Vladimir Poutine prend des mesures de plus en plus rigoureuses contre son commandement militaire. Les blogueurs militaires russes émettent des spéculations en ce sens depuis quelques jours.
Le think tank américain Institute for the Study of War (ISW) indique que l'armée russe a retiré du commandement certains de ses meilleurs généraux. Les commandants de la 58e armée, de la 106e et de la 7e division aéroportée ont été relevés de leurs fonctions début juillet. Ces généraux disposaient d'une grande expérience du combat et ont mené leurs unités avec succès dans la guerre en Ukraine.
L'ISW souligne que d'autres hauts responsables militaires russes pourraient être limogés ou remplacés dans les prochains jours. Les autorités ont déjà arrêté le commandant de la 90e division blindée, le major-général Ramil Ibatullin. Sergueï Karasev, le commandant de la 31e brigade d'attaque aérienne, et Mikhaïl Teplinski, le commandant des troupes aéroportées, pourraient subir le même sort.
Les spéculations sur la possibilité que Mikhaïl Teplinski prenne la place du ministre de la Défense Sergueï Choïgou ont récemment circulé. Cependant, celui qui est considéré comme l'un des proches de Poutine est resté en fonction.
Depuis le début de la guerre, Sergueï Choïgou, ingénieur civil de formation, s'est régulièrement attiré les critiques des blogueurs de guerre ultranationalistes, qui l'ont accusé d'incompétence. Choïgou n'a pas fait carrière dans l'armée, ses critiques lui reprochent donc son manque d'expérience dans les questions de stratégie militaire.
Ces informations n'ont pas été confirmées jusqu'à présent, souligne l'ISW. Toutefois, ces conclusions suivent un modèle de décisions qui s'est souvent révélé exact par le passé. Au vu de l'ampleur des révocations, on peut parler d'une véritable vague d'épuration.
On ne peut que spéculer sur l'impact des licenciements et arrestations présumées sur le moral des troupes russes en Ukraine. Selon les experts militaires, cela risque d'empirer la situation. Certains de ses généraux ont récemment résisté avec succès à la contre-offensive ukrainienne. Leurs soldats auraient notamment fait leurs preuves dans les régions très disputées de Zaporijia et de Bakhmout.

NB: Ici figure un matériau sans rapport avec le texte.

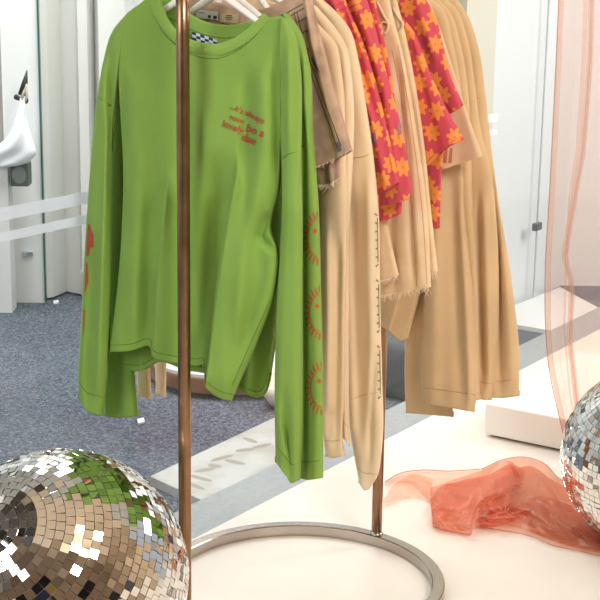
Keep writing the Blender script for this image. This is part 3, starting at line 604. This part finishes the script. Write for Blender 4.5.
g16, s16, _ = sweat(.668, TAN, 'tan sweatshirt at the far rack end, sleeve outlined against the white wall', [[(370, 0), (390, 150), (400, 275)], [(415, 0), (425, 278)], [(445, 0), (450, 280)]],
      [[(434, -12), (460, 80), (480, 300), (484, 397)], [(440, -12), (470, 60), (490, 200), (502, 300), (503, 398)], [(446, -12), (458, 0), (468, 16), (478, 46), (485, 93), (491, 148), (500, 212), (509, 262), (515, 308), (519, 345), (519, 396)]],
      foldS=[('r', [(492, 170), (499, 300), (500, 390)], 4, -.006), ('r', [(505, 250), (512, 380)], 6, .005)], seamS=[[(475, 99), (480, 98), (485, 96)]], cuff=[(494, 380), (506, 382), (518, 381)], sm=BSEAM)
seam('sleeve_seam', s16, [(494, 190), (497, 260), (498, 320), (495, 372)], TSEAM, .0006)
# ================================================================== HANGERS (one to each garment)
def hanger(t, zsh, wd, label, clip=False):
    base = rail(t, ZR); h = thing('clothes_hanger', label, 'hanger', base, 'white hangers on the rail')
    hk = []
    for k in range(15):
        a = math.radians(-50+235*k/14); hk.append(rail(t, ZR)+HH*(-(PR+.0035)*math.cos(a)*-1)+Vector((0, 0, (PR+.0035)*math.sin(a))))
    hk = [rail(t, ZR)+HH*((PR+.0035)*math.cos(a))+Vector((0, 0, (PR+.0035)*math.sin(a))) for a in np.linspace(math.radians(-30), math.radians(205), 16)][::-1]
    hk = hk[::-1]; hk += [rail(t, ZR-.03), rail(t, zsh+.03)]
    hk = hk[:16]+[rail(t, ZR-.035)+HH*-.004, rail(t, zsh+.01)]
    v, f = tube(hk, .0018, 8); mesh('hook', v, f, CHROME, h)
    P = [rail(t, zsh-.10*(abs(u)/wd)**1.15)+HH*u for u in np.linspace(-wd, wd, 21)]
    v, f = tube(P, [.0045+.0035*(1-abs(k-10)/10) for k in range(21)], 10); mesh('arms', v, f, WHITEP, h)
    if clip:
        for sx in (-.6, .6):
            v, f = obox(rail(t, zsh-.09)+HH*(wd*sx), HH*.014, RH*.005, (0, 0, .03)); bevel(mesh('clip', v, f, WHITEP, h, False), .002, 2)
    return h
zs = W(222, -14, t1).z
HN = ((t1-.0, zs, .19, 'white hanger in the front green sweatshirt, its arm slanting through the open neck'), (t2, zs-.01, .17, 'white hanger inside the second green sweatshirt'),
      (t3+.003, zs+.015, .1, 'white clip hanger carrying the taupe denim shorts'), (.219, zs, .16, 'white hanger inside the peach beige sweatshirt'), (.249, zs, .16, 'white hanger inside the squeezed cream sweatshirt'),
      (.284, zs, .16, 'white hanger inside the long pale beige sweatshirt'), (.33, zs+.02, .08, 'white hanger of the first floral shorts'), (.37, zs+.02, .08, 'white hanger of the second floral shorts'),
      (.405, zs+.02, .09, 'white hanger of the beige frayed shorts with tie waist'), (.44, zs+.02, .09, 'white hanger of the second beige frayed shorts'), (.478, zs+.01, .12, 'white hanger in the first floral shirt'),
      (.52, zs+.02, .12, 'white hanger in the second floral shirt'), (.556, zs+.02, .13, 'white hanger in the beige short sleeve top'), (.598, zs+.02, .14, 'white hanger in the first rear tan sweatshirt'),
      (.622, zs+.02, .14, 'white hanger in the second rear tan sweatshirt'), (.646, zs+.02, .14, 'white hanger in the third rear tan sweatshirt'), (.67, zs+.02, .14, 'white hanger in the last tan sweatshirt at the rail end'))
for a in HN: hanger(*a)
# ================================================================== MIRROR BALLS
def disco(cx, cy, rpx, axis_px, label, tile):
    d = ray(cx, cy); n = d.length; dn = d/n; sn = rpx/F_PX/n*(1/n)
    s = CAM_H/(sn-dn.z); r = s*sn; c = CAM+dn*s
    root = thing('disco_ball', label, 'disco ball', (c.x, c.y, 0)); R = r*.994
    ax = (RT*axis_px[0]+UP*axis_px[1]-FW*math.sqrt(max(0, 1-axis_px[0]**2-axis_px[1]**2))).normalized()
    e1 = ax.cross(Vector((0, 0, 1))).normalized(); e2 = ax.cross(e1)
    V = []; Fc = []; n1, n2 = 48, 32; Rc = R-.003
    for i in range(n2+1):
        th = math.pi*i/n2
        for k in range(n1): ph = 2*math.pi*k/n1; V.append(c+(ax*math.cos(th)+(e1*math.cos(ph)+e2*math.sin(ph))*math.sin(th))*Rc)
    for i in range(n2):
        for k in range(n1): Fc.append((i*n1+k, i*n1+(k+1) % n1, (i+1)*n1+(k+1) % n1, (i+1)*n1+k))
    mesh('core', V, Fc, mat('grout_grey', (150, 146, 140), .6), root)
    V = []; Fc = []; rows = int(math.pi*R/tile); rd = random.Random(3)
    for i in range(rows):
        th = math.pi*(i+.5)/rows; cnt = max(4, int(2*math.pi*math.sin(th)*R/tile)); off = rd.random()
        for k in range(cnt):
            ph = 2*math.pi*(k+off)/cnt; nrm = ax*math.cos(th)+(e1*math.cos(ph)+e2*math.sin(ph))*math.sin(th)
            tt = (ax*-math.sin(th)+(e1*math.cos(ph)+e2*math.sin(ph))*math.cos(th)); tp = nrm.cross(tt)
            j = (nrm + tt*rd.gauss(0, .065)+tp*rd.gauss(0, .065)).normalized(); ta = (tt-j*tt.dot(j)).normalized(); tb = j.cross(ta)
            hw = math.pi*R/rows*.47; hl = math.pi*R*math.sin(th)/cnt*.94; p = c+nrm*(R); o = len(V)
            for dz in (0, -.0018):
                for su, sv in ((-1, -1), (1, -1), (1, 1), (-1, 1)): V.append(p+ta*hw*su+tb*hl*sv+j*dz)
            Fc += [(o, o+1, o+2, o+3), (o, o+4, o+5, o+1), (o+1, o+5, o+6, o+2), (o+2, o+6, o+7, o+3), (o+3, o+7, o+4, o)]
    mesh('mirror_tiles', V, Fc, mat('mirror', (236, 234, 230), .02, 1), root, False)
    return c, r
cb1, rb1 = disco(61, 577, 132, (-.38, .50), 'large mirror tiled disco ball on the platform at lower left, in front of the rack', .0165)
cb2, rb2 = disco(655, 458, 97, (-.30, .80), 'mirror tiled disco ball at the right edge of the photo, resting by the organza', .0155)
print('balls', cb1, rb1, cb2, rb2)
# ================================================================== WHITE PLINTH
pa = gr(483.5, 436.5); pb = gr(560, 452.5); pd = (pb-pa).normalized(); pn = Vector((-pd.y, pd.x, 0)); 
hgt = .095
v, f = obox(pa+pd*.55+pn*.35+Vector((0, 0, .008+hgt/2)), pd*.55, pn*.35, (0, 0, hgt/2)); pl = thing('white_plinth', 'low white box plinth on the platform behind the organza', 'plinth', (pa.x, pa.y, 0))
bevel(mesh('box', v, f, mat('plinth_white', (240, 235, 228), .4), pl, False), .006, 3)
v, f = obox(pa+pd*.55+pn*.352+Vector((0, 0, .004)), pd*.535, pn*.335, (0, 0, .004)); mesh('recessed_base', v, f, mat('plinth_base_grey', (120, 112, 104), .6), pl, False)
# ================================================================== ORGANZA
def organza_mat(name, col, dens, col2=None):
    m = bpy.data.materials.new(name); m.use_nodes = True; nt = m.node_tree; nt.nodes.clear(); L = nt.links
    out = nn(nt, 'ShaderNodeOutputMaterial'); tr = nn(nt, 'ShaderNodeBsdfTransparent'); tr.inputs[0].default_value = (*s2l((255, 238, 230)), 1)
    df = nn(nt, 'ShaderNodeBsdfDiffuse'); tl = nn(nt, 'ShaderNodeBsdfTranslucent'); sh = nn(nt, 'ShaderNodeBsdfGlossy'); sh.inputs['Roughness'].default_value = .3; sh.inputs[0].default_value = (1, .85, .78, 1)
    for q in (df, tl): q.inputs[0].default_value = (*s2l(col), 1)
    m1 = nn(nt, 'ShaderNodeMixShader'); m1.inputs[0].default_value = .45; L.new(df.outputs[0], m1.inputs[1]); L.new(tl.outputs[0], m1.inputs[2])
    m2 = nn(nt, 'ShaderNodeMixShader'); m2.inputs[0].default_value = .14; L.new(m1.outputs[0], m2.inputs[1]); L.new(sh.outputs[0], m2.inputs[2])
    lw = nn(nt, 'ShaderNodeLayerWeight', i_Blend=.5); mr = nn(nt, 'ShaderNodeMapRange', i_1=0.0, i_2=1.0, i_3=dens, i_4=min(1, dens*2.6+.15))
    L.new(lw.outputs['Facing'], mr.inputs[0]); m3 = nn(nt, 'ShaderNodeMixShader'); L.new(mr.outputs[0], m3.inputs[0]); L.new(tr.outputs[0], m3.inputs[1]); L.new(m2.outputs[0], m3.inputs[2]); L.new(m3.outputs[0], out.inputs[0])
    return m
ORG_C = organza_mat('curtain_organza', (226, 202, 196), .2); ORG_P = organza_mat('draped_organza', (226, 150, 122), .10)
ORG_E = organza_mat('organza_rolled_edge', (196, 122, 112), .4)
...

Pour expliquer la démarche du haut commandement russe, les experts militaires ont évoqué les tentatives des généraux évincés de contourner la chaîne de commandement. Ainsi, Popov, Seliverstov, Kornev et d'autres se seraient adressés directement à Poutine, et non à Valeri Guerassimov, le chef d'état-major des forces armées russes, pour l'informer de leurs préoccupations face à l'action militaire en Ukraine. Cela constitue une grave violation des usages militaires.

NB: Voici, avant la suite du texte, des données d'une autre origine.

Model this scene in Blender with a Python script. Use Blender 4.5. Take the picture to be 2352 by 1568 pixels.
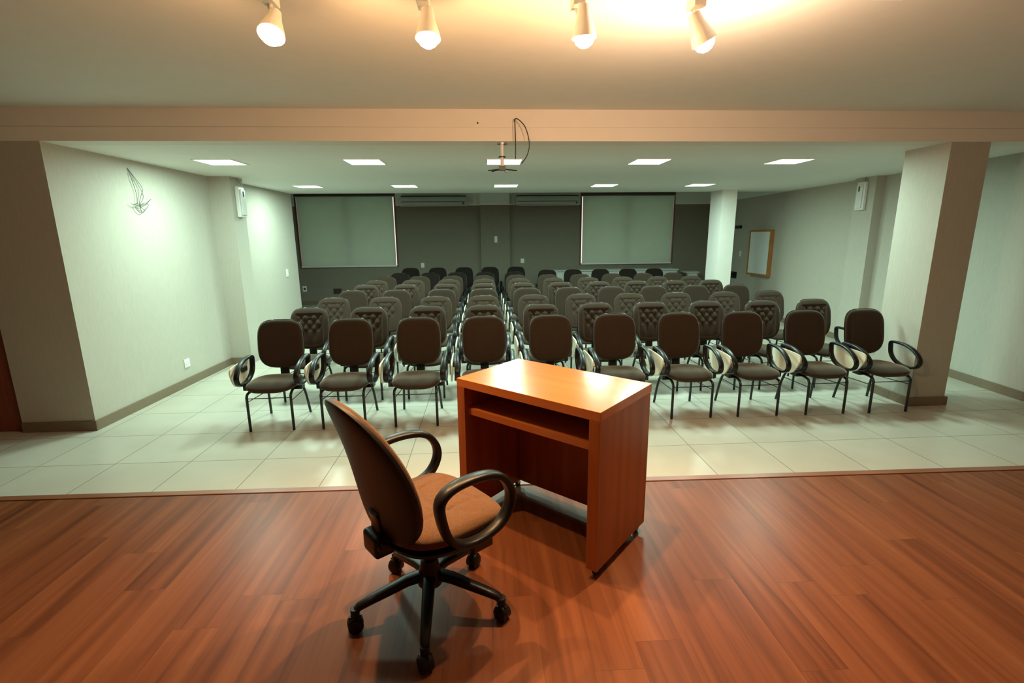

Un enregistrement audio partagé par des blogueurs militaires russes sur les réseaux sociaux montre que l'armée russe est en ébullition. On y entend des membres de la 7e division d'assaut aérien de la Garde, une unité d'élite de l'armée russe stationnée dans la région de Kherson, menacer de désobéir aux ordres et de se retirer de leurs postes si le commandement de l'armée arrête ou même tue le général Teplinski.
Depuis le coup d'État du groupe Wagner en juin, les spéculations vont bon train sur le fait de savoir si Evgueni Prigojine avait des alliés au sein de l'armée et, si oui, qui. Alors que Prigojine et son armée de mercenaires n'ont pas été inquiétés, dans les jours qui ont suivi, des militaires de haut rang ont été retirés de leurs fonctions ou ont disparu de la scène publique. Parmi eux se trouve le général Sergueï Sourovikine, qui avait apparemment été informé des plans d'Evgueni Prigojine.

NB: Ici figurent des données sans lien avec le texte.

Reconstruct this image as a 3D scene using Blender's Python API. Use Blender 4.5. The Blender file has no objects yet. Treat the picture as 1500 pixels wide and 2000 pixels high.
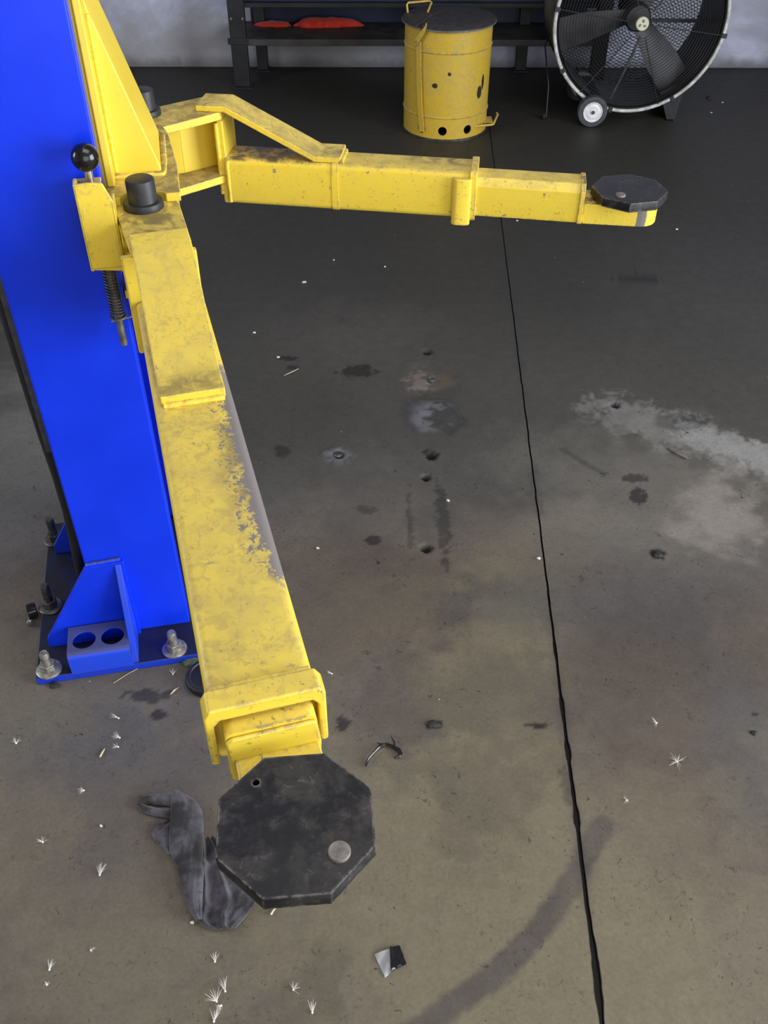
import bpy, bmesh, math, random
import numpy as np
from mathutils import Vector, Matrix

random.seed(7)
SC = bpy.context.scene
COL = SC.collection
R = math.radians

# ------------------------------------------------------------------ camera
F_PX, PITCH, ROLL, CAM_H = 1839.4, 0.7233, 0.002, 1.55
cam_data = bpy.data.cameras.new('camera')
cam_data.sensor_fit = 'HORIZONTAL'
cam_data.sensor_width = 36.0
cam_data.lens = 36.0 * F_PX / 1500.0
cam_data.clip_start = 0.02
cam = bpy.data.objects.new('camera', cam_data)
COL.objects.link(cam)
_f = Vector((0, math.cos(PITCH), -math.sin(PITCH)))
_r0 = Vector((1, 0, 0)); _u0 = _r0.cross(_f)
CR = math.cos(ROLL) * _r0 + math.sin(ROLL) * _u0
CU = -math.sin(ROLL) * _r0 + math.cos(ROLL) * _u0
CF = _f
cam.matrix_world = Matrix(((CR.x, CU.x, -CF.x, 0), (CR.y, CU.y, -CF.y, 0), (CR.z, CU.z, -CF.z, CAM_H), (0, 0, 0, 1)))
SC.camera = cam

# ------------------------------------------------------------------ light
SC.view_settings.view_transform = 'Standard'
SC.view_settings.look = 'None'
SC.view_settings.gamma = 1.0
SC.view_settings.use_curve_mapping = False
SC.view_settings.exposure = 0.05

world = bpy.data.worlds.new('overcast_sky')
SC.world = world
world.use_nodes = True
bg = world.node_tree.nodes['Background']
bg.inputs['Color'].default_value = (0.86, 0.93, 1.0, 1)
bg.inputs['Strength'].default_value = .6

def area(name, loc, rot, sx, sy, energy, color):
    L = bpy.data.lights.new(name, 'AREA'); L.shape = 'RECTANGLE'; L.size, L.size_y = sx, sy
    L.energy = energy; L.color = color
    o = bpy.data.objects.new(name, L); COL.objects.link(o); o.location = loc; o.rotation_euler = rot
    return o
# daylight: one roller door in the right wall (the stronger), one behind the camera; shop lamps under the ceiling of this bay
area('right_door_daylight', (4.15, -.3, 1.6), (R(90), 0, R(90)), 2.8, 2.8, 320, (.90, .95, 1.0))
area('front_door_daylight', (1.9, -3.05, 1.75), (R(90), 0, 0), 4.2, 2.9, 92, (1.0, .98, .95))
area('left_fill_light', (-3.72, 1.6, 1.9), (R(90), 0, R(-90)), 1.8, 1.3, 60, (.95, .97, 1.0))  # added to lift the floor left of the column; window assumed
area('ceiling_lamps', (.7, .6, 3.75), (0, 0, 0), 2.4, 1.6, 48, (1.0, .95, .86))

# ------------------------------------------------------------------ helpers
def on_floor(px, py, z=0.0):
    """where the photographed spot lies on a level surface of height z"""
    d = CF + CR * ((px - 750) / F_PX) - CU * ((py - 1000) / F_PX)
    t = (z - CAM_H) / d.z
    return Vector((d.x * t, d.y * t, z))

class MB:
    def __init__(s): s.v = []; s.f = []
    def add(s, vs, fs):
        o = len(s.v); s.v += [tuple(v) for v in vs]; s.f += [tuple(i + o for i in f) for f in fs]; return s
    def box(s, x0, x1, y0, y1, z0, z1):
        return s.add([(x, y, z) for z in (z0, z1) for y in (y0, y1) for x in (x0, x1)],
                     [(0, 2, 3, 1), (4, 5, 7, 6), (0, 1, 5, 4), (2, 6, 7, 3), (0, 4, 6, 2), (1, 3, 7, 5)])
    def prism(s, poly, w0, w1, m):
        """poly: 2D outline, m(u, v, w) -> xyz"""
        n = len(poly)
        vs = [m(u, v, w0) for u, v in poly] + [m(u, v, w1) for u, v in poly]
        fs = [tuple(range(n))[::-1], tuple(range(n, 2 * n))] + [(i, (i + 1) % n, n + (i + 1) % n, n + i) for i in range(n)]
        return s.add(vs, fs)
    def loft(s, rings, cap=True, closed=True):
        n = len(rings[0]); vs = [p for r in rings for p in r]; fs = []
        for k in range(len(rings) - 1):
            for i in range(n if closed else n - 1):
                j = (i + 1) % n
                fs.append((k * n + i, k * n + j, (k + 1) * n + j, (k + 1) * n + i))
        if cap and closed:
            fs.append(tuple(range(n))[::-1]); fs.append(tuple(range((len(rings) - 1) * n, len(rings) * n)))
        return s.add(vs, fs)
    def lathe(s, prof, n=32, c=(0, 0, 0), axis='z', cap=True):
        rings = []
        for r, h in prof:
            ring = []
            for i in range(n):
                a = 2 * math.pi * i / n; p, q = r * math.cos(a), r * math.sin(a)
                if axis == 'z': ring.append((c[0] + p, c[1] + q, c[2] + h))
                elif axis == 'y': ring.append((c[0] + p, c[1] + h, c[2] + q))
                else: ring.append((c[0] + h, c[1] + p, c[2] + q))
            rings.append(ring)
        return s.loft(rings, cap)
    def cyl(s, c, r, h, n=32, axis='z'): return s.lathe([(r, 0), (r, h)], n, c, axis)
    def tube(s, path, r, n=10, cap=True, flat=1.0):
        path = [Vector(p) for p in path]; rings = []; up = None
        for i, p in enumerate(path):
            t = (path[min(i + 1, len(path) - 1)] - path[max(i - 1, 0)]).normalized()
            if up is None:
                up = Vector((0, 0, 1)) if abs(t.z) < .9 else Vector((0, 1, 0))
            a = t.cross(up).normalized(); b = a.cross(t).normalized(); up = b
            rr = r[i] if isinstance(r, (list, tuple)) else r
            rings.append([p + a * (rr * math.cos(2 * math.pi * k / n)) + b * (rr * flat * math.sin(2 * math.pi * k / n)) for k in range(n)])
        return s.loft(rings, cap)
    def build(s, name, mat, parent=None, bevel=0.0, seg=2, sharp=35, sub=0, kind=None, label=None):
        me = bpy.data.meshes.new(name)
        me.from_pydata(s.v, [], s.f); me.validate(); me.update()
        bm = bmesh.new(); bm.from_mesh(me); bmesh.ops.recalc_face_normals(bm, faces=bm.faces); bm.to_mesh(me); bm.free()
        return link_mesh(name, me, mat, parent, bevel, seg, sharp, sub, kind, label)

def link_mesh(name, me, mat, parent=None, bevel=0.0, seg=2, sharp=35, sub=0, kind=None, label=None):
    if mat: me.materials.clear(); me.materials.append(mat)
    me.polygons.foreach_set('use_smooth', [True] * len(me.polygons))
    me.set_sharp_from_angle(angle=R(sharp))
    o = bpy.data.objects.new(name, me); COL.objects.link(o)
    if parent: o.parent = parent
    if bevel:
        b = o.modifiers.new('bevel', 'BEVEL'); b.width = bevel; b.segments = seg; b.limit_method = 'ANGLE'; b.angle_limit = R(35); b.harden_normals = True
    if sub:
        m = o.modifiers.new('sub', 'SUBSURF'); m.levels = sub; m.render_levels = sub
    if kind: o['kind'] = kind
    if label: o['label'] = label
    return o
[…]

Prigojine lui-même se trouve dans un lieu inconnu. Une partie de ses mercenaires a été transférée en Biélorussie ces derniers jours, comme l'ont montré des vidéos diffusées sur les réseaux sociaux. Là-bas, ils sont sous la protection du dictateur biélorusse Alexandre Loukachenko.
Vladimir Poutine a rencontré Evgueni Prigojine et une partie des commandants du groupe Wagner le 29 juin. Un événement tout à fait inhabituel. Si Poutine se mettait maintenant l'armée à dos en éliminant des généraux de haut rang, les conséquences pourraient être terribles pour lui. Les experts militaires y voient le germe d'éventuelles nouvelles tentatives de renversement. Celles-ci pourraient sérieusement menacer la dictature du maître du Kremlin.